Literariness

June 12th, 2009
by Mark Dingemanse

Toronto by night

Embedded in the Iconicity conference in Toronto is a pleasant surprise: a three-day workshop entitled Cognitive Poetics: A Multimodal Approach. Speakers include Reuven Tsur, David Herman, Margaret Freeman, David Miall, Zoltan Kövecses, Yeshayahu Shen, Mark Changizi, and of course the organizer, the colourful Paul Bouissac. (As an aside, I can’t resist quoting the latter on the omnirelevance of semiotics: “My definition of semiotics is everything that is interesting.”)

The programme features quite a bunch of unlikely bedfellows, but there is at least one thing uniting most of them: they theorize about written language. I don’t — I focus on spoken discourse, and everyday conversational discourse at that. So I’m one of the odd ones out. Unsurprisingly, just like the others, I’m inclined to count my own perspective among the more worthwile. But besides ego, I think I may also count time on my side. The point being that spoken language of course is primary on both the evolutionary and ontogenetical timescales: it comes before writing in the history of mankind and in the history of each and every individual. It seems to me, then, that if one wants to find out how and why authors structure texts, how recipients engage with them, and how meaning emerges in the process, the natural place to start looking would be spoken discourse — the primordial home of communication (Levinson 1983).

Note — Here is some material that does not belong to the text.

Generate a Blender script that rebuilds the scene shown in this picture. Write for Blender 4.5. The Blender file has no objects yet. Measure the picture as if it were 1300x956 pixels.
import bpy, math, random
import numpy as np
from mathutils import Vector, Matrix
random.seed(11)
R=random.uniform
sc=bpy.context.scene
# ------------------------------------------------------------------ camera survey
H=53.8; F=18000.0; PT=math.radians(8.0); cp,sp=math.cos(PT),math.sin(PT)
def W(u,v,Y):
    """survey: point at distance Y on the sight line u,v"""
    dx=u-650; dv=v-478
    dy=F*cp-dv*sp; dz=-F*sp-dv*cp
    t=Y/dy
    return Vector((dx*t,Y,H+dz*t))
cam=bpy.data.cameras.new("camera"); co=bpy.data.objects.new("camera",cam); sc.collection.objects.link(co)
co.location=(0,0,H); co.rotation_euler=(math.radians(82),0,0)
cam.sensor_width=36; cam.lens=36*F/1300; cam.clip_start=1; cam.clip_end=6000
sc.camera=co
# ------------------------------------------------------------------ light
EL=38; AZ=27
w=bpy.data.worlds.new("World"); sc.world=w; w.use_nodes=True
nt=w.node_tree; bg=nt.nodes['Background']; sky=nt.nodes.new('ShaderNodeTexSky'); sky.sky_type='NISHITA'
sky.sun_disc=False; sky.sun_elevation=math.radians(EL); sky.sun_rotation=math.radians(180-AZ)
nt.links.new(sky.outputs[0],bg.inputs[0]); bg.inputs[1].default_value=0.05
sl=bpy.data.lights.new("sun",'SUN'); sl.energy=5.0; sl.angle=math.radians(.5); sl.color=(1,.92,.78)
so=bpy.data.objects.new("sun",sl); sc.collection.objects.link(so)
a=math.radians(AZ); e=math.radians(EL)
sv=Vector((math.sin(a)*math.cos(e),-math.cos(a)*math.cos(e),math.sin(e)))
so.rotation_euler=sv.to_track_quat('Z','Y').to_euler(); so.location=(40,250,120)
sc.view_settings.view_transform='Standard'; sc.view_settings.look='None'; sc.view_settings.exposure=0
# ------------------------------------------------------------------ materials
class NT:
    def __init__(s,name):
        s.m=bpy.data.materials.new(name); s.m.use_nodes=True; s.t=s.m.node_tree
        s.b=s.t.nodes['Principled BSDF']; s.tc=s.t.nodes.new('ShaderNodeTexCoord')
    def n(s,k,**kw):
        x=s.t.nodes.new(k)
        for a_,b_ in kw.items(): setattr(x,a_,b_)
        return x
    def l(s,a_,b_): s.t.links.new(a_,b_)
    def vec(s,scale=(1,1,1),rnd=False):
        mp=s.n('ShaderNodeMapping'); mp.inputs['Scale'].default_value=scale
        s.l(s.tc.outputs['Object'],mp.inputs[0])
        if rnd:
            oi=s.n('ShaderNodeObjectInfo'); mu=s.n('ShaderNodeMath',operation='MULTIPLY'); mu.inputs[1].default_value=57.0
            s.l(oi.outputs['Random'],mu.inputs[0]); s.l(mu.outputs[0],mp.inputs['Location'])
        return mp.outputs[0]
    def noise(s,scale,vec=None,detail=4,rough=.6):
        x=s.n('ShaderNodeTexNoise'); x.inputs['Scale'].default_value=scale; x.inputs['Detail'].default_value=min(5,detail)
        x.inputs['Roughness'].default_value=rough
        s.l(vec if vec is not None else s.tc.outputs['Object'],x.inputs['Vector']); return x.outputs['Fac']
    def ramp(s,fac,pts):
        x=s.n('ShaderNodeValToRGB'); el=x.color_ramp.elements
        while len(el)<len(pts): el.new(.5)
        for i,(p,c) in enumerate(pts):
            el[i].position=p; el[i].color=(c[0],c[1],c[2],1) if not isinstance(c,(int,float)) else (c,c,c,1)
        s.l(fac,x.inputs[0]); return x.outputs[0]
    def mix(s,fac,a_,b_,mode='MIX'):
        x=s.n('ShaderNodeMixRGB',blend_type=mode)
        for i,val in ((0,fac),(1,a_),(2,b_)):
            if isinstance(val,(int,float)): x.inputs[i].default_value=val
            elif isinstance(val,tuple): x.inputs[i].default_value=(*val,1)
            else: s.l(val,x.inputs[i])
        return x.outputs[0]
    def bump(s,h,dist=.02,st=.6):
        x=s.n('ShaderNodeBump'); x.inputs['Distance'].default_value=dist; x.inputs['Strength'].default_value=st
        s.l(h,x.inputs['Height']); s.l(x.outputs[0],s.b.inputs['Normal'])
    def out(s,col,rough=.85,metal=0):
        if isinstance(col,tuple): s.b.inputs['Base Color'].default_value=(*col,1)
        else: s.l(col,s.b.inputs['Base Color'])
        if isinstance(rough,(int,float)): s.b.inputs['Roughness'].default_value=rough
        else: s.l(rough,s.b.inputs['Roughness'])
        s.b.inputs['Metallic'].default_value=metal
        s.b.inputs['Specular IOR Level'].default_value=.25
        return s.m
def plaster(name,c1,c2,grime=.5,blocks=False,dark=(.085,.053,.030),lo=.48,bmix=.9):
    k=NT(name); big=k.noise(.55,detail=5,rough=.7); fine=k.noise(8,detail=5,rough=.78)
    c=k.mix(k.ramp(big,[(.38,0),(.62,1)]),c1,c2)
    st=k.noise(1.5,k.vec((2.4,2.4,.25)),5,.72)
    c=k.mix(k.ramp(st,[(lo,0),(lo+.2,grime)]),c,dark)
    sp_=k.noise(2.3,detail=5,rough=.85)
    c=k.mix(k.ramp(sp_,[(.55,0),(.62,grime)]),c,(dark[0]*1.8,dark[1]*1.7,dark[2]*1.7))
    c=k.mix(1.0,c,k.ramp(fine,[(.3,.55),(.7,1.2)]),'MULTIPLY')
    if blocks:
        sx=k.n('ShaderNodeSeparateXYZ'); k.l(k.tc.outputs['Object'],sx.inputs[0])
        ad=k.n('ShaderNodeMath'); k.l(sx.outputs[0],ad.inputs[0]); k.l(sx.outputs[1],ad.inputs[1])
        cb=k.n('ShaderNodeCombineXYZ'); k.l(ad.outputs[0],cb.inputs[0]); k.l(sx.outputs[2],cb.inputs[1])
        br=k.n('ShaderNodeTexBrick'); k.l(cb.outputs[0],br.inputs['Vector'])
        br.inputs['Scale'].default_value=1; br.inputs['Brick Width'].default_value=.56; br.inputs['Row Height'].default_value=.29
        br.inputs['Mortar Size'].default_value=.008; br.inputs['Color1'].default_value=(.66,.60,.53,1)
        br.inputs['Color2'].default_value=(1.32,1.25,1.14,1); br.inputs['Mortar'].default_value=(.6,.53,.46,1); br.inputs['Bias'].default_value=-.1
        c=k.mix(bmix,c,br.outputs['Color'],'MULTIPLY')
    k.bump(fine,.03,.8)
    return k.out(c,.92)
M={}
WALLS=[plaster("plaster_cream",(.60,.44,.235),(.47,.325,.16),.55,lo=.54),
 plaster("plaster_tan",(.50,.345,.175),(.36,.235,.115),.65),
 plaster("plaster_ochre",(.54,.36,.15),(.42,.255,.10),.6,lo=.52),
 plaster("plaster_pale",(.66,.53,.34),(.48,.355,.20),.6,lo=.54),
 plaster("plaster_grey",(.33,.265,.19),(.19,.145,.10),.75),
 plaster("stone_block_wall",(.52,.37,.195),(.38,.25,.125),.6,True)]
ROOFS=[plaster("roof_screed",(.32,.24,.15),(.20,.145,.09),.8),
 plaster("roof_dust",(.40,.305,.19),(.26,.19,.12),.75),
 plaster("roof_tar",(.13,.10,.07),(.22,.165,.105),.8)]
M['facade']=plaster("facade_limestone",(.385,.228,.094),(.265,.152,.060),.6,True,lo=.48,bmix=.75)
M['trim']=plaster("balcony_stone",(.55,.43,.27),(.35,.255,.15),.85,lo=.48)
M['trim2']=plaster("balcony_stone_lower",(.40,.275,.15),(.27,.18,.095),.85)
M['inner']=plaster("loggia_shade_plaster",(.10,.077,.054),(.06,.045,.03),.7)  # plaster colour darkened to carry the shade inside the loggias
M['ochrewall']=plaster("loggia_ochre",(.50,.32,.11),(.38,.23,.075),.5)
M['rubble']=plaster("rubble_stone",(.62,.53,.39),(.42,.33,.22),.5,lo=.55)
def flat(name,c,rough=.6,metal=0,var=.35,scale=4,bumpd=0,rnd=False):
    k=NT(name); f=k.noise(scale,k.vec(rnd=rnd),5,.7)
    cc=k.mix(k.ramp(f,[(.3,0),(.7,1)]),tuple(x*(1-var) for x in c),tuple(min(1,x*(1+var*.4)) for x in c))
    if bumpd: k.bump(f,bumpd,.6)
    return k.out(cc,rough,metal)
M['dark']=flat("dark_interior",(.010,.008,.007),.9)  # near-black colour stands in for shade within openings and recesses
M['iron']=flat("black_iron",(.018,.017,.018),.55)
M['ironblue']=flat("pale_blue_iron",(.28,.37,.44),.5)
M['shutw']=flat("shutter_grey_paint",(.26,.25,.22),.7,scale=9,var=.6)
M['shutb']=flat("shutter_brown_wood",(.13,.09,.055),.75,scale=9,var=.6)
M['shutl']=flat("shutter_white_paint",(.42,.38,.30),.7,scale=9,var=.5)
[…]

Yet what I’ve heard so far leaves me with the feeling that many literary theorists somehow operate on the unchecked assumption that the phenomena they are exploring are unique to literature. I think a more inclusive approach would have far more potential: aren’t these issues best tackled by looking at verbal art in the widest sense, including not just written, but also oral and signed forms of artful language? Quite probably, all of the literary phenomena we’ve heard about in the past few days —aesthetic involvement, enaction, evocation, foregrounding, multi-modality, intermediality, and yes, literariness— ultimately derive from affordances of spoken language in its various forms.

Or to make the point in one sentence: had I videotaped the coffee breaks, we would have been able to observe all these forms of ‘literariness’ in their natural habitat.